Time+Place: Thursday 20/03/2008 14:30 Room 337-8 Taub Bld.
Title: Computational Awareness
Speaker: Lance Fortnow http://lance.fortnow.com/
Affiliation: Northwestern University
Host: Eldar Fischer

Abstract:


What are we aware of? More than a philosophical pursuit, awareness
plays a crucial role in decision making as one cannot make a choice
that one is not aware of. Billions of advertising dollars are spent in
increasing the awareness of their brands.

Most work on awareness has focused on logical/axiomatic approaches
(for example you are aware of something if you know it or you know you
don't know it). Instead we put awareness through a computational lens,
roughly defining the unawareness of an object as the amount of time it
takes to enumerate that object given the current environment. For
example, if you want to buy a car, the ones you are most aware of are
those which come earlier if you attempted to start enumerating cars.

Based on Levin's "age" function, we give a formal definition of
unawareness using this intuition. The formal definition uses a
universal enumeration as good as any other computable enumeration up
to constant factors. Our definition differs from earlier approaches as
we talk about the awareness of strings as opposed to the truth of some
statement and gives a quantitative measure of unawareness instead of
just a binary awareness/unawareness choice.
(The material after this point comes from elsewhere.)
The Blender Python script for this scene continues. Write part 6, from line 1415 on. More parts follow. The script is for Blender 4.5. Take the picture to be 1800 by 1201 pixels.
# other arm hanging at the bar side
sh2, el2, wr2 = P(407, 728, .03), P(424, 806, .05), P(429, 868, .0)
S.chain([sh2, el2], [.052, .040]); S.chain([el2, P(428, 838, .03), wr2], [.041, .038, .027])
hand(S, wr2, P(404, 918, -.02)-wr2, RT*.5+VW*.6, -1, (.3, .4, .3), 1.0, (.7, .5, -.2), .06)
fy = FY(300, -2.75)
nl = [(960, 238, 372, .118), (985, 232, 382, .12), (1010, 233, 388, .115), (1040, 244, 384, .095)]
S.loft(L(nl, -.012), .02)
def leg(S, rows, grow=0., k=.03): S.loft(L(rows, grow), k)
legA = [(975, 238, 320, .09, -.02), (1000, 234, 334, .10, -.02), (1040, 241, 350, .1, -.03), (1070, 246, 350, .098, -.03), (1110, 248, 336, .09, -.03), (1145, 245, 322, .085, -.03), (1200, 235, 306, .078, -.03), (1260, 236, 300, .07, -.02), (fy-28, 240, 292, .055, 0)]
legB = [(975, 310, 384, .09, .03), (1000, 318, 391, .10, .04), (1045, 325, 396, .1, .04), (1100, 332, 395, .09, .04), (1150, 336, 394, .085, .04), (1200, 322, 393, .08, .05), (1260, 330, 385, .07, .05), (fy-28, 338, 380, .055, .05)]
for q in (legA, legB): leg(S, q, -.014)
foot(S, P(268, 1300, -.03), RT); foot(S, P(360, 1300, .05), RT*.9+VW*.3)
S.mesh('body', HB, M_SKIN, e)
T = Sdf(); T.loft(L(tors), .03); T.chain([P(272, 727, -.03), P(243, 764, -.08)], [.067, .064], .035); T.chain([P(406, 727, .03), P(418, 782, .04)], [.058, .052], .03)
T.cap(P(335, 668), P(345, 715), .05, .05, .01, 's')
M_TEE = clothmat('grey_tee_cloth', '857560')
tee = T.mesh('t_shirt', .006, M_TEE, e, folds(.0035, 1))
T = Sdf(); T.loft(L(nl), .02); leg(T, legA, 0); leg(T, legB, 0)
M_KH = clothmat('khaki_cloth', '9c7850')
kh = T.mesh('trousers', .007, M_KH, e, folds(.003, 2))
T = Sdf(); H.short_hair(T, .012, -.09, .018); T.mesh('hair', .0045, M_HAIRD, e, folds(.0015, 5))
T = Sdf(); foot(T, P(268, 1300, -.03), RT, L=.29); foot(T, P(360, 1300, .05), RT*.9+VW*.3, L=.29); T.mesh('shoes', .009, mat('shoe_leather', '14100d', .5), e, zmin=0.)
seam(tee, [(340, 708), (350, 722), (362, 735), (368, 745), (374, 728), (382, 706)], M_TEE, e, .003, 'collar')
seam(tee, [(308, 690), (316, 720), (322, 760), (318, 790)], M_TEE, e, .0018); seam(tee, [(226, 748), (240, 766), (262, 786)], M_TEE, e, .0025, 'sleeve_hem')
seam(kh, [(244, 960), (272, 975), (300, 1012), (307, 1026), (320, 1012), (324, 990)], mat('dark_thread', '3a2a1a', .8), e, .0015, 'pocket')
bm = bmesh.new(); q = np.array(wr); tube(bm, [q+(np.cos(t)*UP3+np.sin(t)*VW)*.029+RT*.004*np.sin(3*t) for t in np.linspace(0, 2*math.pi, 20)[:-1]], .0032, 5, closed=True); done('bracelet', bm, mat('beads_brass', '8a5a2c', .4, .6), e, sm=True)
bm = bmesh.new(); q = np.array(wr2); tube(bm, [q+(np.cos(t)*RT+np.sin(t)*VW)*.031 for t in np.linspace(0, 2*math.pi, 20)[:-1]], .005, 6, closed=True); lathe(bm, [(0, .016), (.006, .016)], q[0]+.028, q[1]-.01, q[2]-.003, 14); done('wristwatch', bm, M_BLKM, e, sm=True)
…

We will give some observations on how newer technologies, like search
engines, have affected our awareness of various information, and how
we can become unaware of objects we were once aware of.

We discuss a couple of applications:
- Why do loopholes occur in laws and contracts? We give an explanation
based on the lack of awareness of the legislators of future
circumstances and of the judge's unawareness of what the legislature's
awareness.
- We give a new view of sponsored search auctions based on awareness
and show new bidding strategies when the advertisers wish to increase
awareness of their products.

This talk will cover mostly very preliminary research parts of which
represent joint work with Kim-Sau Chung and Nikhil Devanur.